Le anomalie italiane sono ormai famose in tutto il mondo e, a quanto pare, il nostro Paese non vuole rinunciare a far parlare di sé, per l’ennesima volta in maniera negativa. In questa occasione, a finire sotto inchiesta sono state le nostre banconote di colore viola, le più grandi e dotate di maggior valore: stiamo parlando dei biglietti da 500 euro, versati in grandissime quantità agli sportelli delle nostre, banche nonostante siano letteralmente spariti dalla circolazione.
Secondo l’inchiesta del quotidiano La Repubblica, condotta sulla base dei dati forniti dalla Banca d’Italia, tra il 2010 ed il 2014 gli italiani hanno versato nei propri conti correnti 44 miliardi di euro in cartamoneta da 500 euro: la stessa tipologia di banconota è stata, invece, emessa dalle banche in quantità irrisoria, per un totale di 6,3 miliardi di euro, con una differenza di ben 37,3 miliardi. Le ragioni vanno ricercate soprattutto nella limitazione dell’uso del contante, imposta dal governo a partire dal primo febbraio del 2012: mentre nel biennio 2010-2011 i versamenti in biglietti da 500 euro erano stati in totale di 7,4 miliardi, nel 2012-2013 la cifra è stata quasi tre volte più grande e ha sfiorato i 21 miliardi. Dal momento in cui è diventato obbligatorio “strisciare la carta” per pagamenti superiori ai 1000 euro, le banconote dal valore più alto sono state nascoste, depositate nei conti correnti e mai più ritirate.

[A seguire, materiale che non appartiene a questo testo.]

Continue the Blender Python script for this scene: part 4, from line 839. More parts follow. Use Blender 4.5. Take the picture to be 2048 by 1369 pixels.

In realtà, secondo quanto rivelato dalle agenzie anti-crimine, i biglietti viola sono i più utilizzati da chi traferisce grandi quantità di contanti in altre nazioni e gestisce traffici illeciti: in uno spazio relativamente piccolo, infatti, è in tal modo possibile trasportare enormi quantità di denaro senza dare troppo nell’occhio. Sembra, quindi, che i maggiori beneficiari di queste banconote siano le associazioni mafiose e le aziende che fanno dell’export il proprio punto di forza: nel quinquennio 2010-2014 i depositi di cartamoneta da 500 euro sono cresciuti del 3853% in Trentino-Alto Adige, dell’847% in Emilia-Romagna e del 393% in Lombardia. Viene da chiedersi, a questo punto, il motivo per cui le banche non abbiano segnalato le operazioni sospette, considerando che ne avrebbero l’obbligo nel caso di transazioni superiori a 15.000 euro. La risposta alla domanda è abbastanza semplice: gli istituti di credito non corrono alcun rischio in caso di mancata segnalazione, salvo alcune sanzioni irrisorie (massimo 50.000 euro e fino al 40% della transazione), che permettono loro di poter tranquillamente chiudere un occhio.
Dati alla mano, è evidente che si rendono necessarie delle norme più severe, a partire da un insasprimento delle pene nei confronti delle banche in caso di mancata denuncia, proseguendo nella direzione della lotta reale all’evasione fiscale e al riciclaggio di denaro. Ancora una volta apprendiamo un’anomalia, evidenziamo un problema e ne conosciamo alcune possibili soluzioni: saremo in grado stavolta di metterle in pratica?